You’re indirectly referencing the “data is the new oil” argument.

When you think about this digitization, and smarter devices, and more sensors creating more information…say I’m an oil company drilling a well, and I have that well sensor-ed in many different ways. I can process that in real time, on the edge, with no latency, to slow down the drill bit or speed it up. That’s real stuff today. Or, the ability to look at buildings more intelligently and make tweaks in real time for temperature or water. Or what we’re going to sensor-ize in the manufacturing process.

There will be a lot of data to go through. Think about how much data, and how many sensors, an autonomous car has to know where the heck it’s at? Everything is going to the cloud right? Not a chance! Do you really want latency to figure out if a deer just jumped in front of the car? You’re going to want to be able to process that in real time to take the appropriate action.

These are some of the big macro trends coming our way. The Internet of Things really means a bunch of decentralized data are going to be created that ultimately has to be processed and stored and done something with. We’re going to live in a multi-cloud world with more work moving to the edge because you can’t afford latency.

This is really driving where we’re putting our R&D.

Do you feel that companies are ready?

Our research would tell us that more than half of the industry’s organizations aren’t ready today. They have outdated technology. They can’t work fast enough. They can’t handle the data that’s coming. They’re challenged by privacy and security concerns around this data. So no, I don’t think they’re ready. We have to modernize. You’re going to need a modern datacenter and modern infrastructure to be able to deal with this. Otherwise I think you’re going to struggle.
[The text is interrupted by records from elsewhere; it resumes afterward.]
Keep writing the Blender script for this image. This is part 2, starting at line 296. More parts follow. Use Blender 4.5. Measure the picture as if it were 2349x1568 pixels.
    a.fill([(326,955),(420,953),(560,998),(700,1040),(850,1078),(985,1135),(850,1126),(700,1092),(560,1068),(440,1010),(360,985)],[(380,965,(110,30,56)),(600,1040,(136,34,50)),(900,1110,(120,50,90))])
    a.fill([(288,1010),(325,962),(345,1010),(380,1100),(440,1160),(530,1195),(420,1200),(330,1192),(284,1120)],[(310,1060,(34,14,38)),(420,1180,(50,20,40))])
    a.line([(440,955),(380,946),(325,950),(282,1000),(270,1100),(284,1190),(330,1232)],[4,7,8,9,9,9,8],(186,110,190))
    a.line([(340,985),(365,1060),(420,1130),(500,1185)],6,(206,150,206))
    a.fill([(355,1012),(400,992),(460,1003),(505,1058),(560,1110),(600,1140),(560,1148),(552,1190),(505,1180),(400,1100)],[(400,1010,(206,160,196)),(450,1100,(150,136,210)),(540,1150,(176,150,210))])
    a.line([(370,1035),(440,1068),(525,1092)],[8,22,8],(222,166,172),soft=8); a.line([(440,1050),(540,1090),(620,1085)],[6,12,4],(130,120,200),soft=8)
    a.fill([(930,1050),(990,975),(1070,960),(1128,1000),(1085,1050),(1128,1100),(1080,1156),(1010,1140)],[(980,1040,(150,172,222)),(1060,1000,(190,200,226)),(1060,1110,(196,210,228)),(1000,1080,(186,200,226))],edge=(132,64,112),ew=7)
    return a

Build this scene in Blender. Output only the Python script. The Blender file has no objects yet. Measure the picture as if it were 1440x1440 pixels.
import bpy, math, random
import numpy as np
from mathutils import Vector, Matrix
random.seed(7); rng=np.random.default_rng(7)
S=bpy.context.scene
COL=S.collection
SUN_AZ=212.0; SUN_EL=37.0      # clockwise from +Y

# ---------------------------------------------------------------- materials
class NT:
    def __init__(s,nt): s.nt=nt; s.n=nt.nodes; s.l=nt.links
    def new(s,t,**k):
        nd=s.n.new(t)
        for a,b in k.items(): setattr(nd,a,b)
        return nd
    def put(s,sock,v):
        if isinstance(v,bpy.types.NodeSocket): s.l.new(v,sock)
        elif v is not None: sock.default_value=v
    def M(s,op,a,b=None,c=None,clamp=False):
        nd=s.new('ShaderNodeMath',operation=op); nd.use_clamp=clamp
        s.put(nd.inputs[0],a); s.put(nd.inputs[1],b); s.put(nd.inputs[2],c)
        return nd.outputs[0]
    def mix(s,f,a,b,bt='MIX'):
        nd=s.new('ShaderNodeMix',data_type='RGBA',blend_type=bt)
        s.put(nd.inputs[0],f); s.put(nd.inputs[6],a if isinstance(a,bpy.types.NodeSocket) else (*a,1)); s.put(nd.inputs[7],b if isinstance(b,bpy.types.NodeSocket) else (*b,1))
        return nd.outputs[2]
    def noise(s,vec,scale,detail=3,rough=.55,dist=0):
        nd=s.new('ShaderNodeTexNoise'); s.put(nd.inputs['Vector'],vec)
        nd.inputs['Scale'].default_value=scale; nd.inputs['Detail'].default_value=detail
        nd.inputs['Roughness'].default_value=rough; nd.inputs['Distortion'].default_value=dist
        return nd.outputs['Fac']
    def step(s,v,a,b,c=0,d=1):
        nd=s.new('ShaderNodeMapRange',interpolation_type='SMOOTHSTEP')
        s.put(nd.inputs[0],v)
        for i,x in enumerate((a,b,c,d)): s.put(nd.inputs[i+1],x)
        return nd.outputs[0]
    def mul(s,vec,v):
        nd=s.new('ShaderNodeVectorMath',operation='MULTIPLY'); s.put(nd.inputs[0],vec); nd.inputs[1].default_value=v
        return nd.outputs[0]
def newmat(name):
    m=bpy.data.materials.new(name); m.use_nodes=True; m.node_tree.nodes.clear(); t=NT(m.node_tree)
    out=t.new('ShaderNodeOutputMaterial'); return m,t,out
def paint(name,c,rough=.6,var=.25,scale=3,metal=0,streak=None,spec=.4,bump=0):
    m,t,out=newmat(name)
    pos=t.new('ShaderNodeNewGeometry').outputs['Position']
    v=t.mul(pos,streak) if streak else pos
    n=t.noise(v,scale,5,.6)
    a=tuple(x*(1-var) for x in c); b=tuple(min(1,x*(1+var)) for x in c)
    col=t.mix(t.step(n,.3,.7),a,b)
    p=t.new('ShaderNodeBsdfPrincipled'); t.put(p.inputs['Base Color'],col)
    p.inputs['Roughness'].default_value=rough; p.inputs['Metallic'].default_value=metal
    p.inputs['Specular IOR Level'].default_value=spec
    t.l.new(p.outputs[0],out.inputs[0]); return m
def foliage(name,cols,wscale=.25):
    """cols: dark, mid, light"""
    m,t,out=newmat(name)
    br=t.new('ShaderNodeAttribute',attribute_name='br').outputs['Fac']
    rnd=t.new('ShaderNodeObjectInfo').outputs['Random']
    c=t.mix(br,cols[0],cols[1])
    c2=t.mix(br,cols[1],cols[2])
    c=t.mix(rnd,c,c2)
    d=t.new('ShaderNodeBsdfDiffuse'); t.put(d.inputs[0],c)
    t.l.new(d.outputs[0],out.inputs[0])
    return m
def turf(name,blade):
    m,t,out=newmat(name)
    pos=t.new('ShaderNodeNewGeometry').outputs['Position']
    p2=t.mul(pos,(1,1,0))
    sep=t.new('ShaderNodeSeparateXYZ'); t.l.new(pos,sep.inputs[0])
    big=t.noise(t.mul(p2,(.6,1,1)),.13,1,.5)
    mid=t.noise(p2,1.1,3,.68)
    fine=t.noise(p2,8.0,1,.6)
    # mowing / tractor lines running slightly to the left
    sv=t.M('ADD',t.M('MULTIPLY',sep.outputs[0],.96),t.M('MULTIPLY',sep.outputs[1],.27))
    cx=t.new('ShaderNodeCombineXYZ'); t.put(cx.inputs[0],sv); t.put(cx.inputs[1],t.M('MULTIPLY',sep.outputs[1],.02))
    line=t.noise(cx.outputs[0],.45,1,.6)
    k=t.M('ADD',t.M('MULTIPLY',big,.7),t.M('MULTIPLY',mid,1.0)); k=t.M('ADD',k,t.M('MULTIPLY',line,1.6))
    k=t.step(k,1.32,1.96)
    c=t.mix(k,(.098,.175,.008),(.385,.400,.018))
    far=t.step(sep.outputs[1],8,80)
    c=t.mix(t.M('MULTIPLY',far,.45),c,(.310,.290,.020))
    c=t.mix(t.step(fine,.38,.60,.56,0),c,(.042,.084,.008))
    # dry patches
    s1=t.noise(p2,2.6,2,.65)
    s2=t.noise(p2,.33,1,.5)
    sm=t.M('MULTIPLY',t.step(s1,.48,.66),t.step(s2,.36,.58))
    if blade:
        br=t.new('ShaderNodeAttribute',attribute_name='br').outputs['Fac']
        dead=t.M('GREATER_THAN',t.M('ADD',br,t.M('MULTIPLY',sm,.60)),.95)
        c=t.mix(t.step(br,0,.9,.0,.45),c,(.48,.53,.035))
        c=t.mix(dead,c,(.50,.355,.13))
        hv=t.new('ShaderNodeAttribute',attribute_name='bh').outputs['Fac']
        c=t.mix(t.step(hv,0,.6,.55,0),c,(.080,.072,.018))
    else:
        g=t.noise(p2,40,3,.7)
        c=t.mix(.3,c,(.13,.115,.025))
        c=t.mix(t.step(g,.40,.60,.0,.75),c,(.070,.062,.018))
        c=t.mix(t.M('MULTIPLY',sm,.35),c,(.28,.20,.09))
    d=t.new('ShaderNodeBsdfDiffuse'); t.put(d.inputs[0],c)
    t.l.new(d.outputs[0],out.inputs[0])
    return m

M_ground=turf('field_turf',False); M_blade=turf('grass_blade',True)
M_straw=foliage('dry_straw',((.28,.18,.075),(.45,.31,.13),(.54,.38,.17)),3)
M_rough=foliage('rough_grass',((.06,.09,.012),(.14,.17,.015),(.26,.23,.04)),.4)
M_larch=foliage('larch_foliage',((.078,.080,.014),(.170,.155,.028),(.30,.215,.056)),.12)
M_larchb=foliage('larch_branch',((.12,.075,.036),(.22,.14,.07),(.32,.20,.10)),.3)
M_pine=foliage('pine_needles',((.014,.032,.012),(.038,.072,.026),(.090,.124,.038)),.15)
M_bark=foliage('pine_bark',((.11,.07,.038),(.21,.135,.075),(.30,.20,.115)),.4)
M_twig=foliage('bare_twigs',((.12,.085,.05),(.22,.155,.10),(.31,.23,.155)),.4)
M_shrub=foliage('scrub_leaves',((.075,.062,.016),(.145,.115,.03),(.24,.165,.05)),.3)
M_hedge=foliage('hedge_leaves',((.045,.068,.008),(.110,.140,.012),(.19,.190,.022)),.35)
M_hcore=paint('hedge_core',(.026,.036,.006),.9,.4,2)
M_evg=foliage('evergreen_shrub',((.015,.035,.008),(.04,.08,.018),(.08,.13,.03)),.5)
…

Why are so many behind? Is it a lack of knowledge? Resources? As a tech provider, you have every incentive of saying that they are. But if they are, don’t they know it?

Many are in different stages of their digital journey, coupled with what you said. The prime catalyst is where they are competitively. Have they come to the conclusion that modern applications and data is where you drive business value? Do they moved from a perception of IT as a cost center to IT as a competitive advantage from which to drive differentiated value for their business and customers? Those who’ve embraced that are pressing us. Those who are working through that, we’re helping them do so.

You’re going to have to invest in new architecture that takes advantage of state-of-the-art technologies. Game on.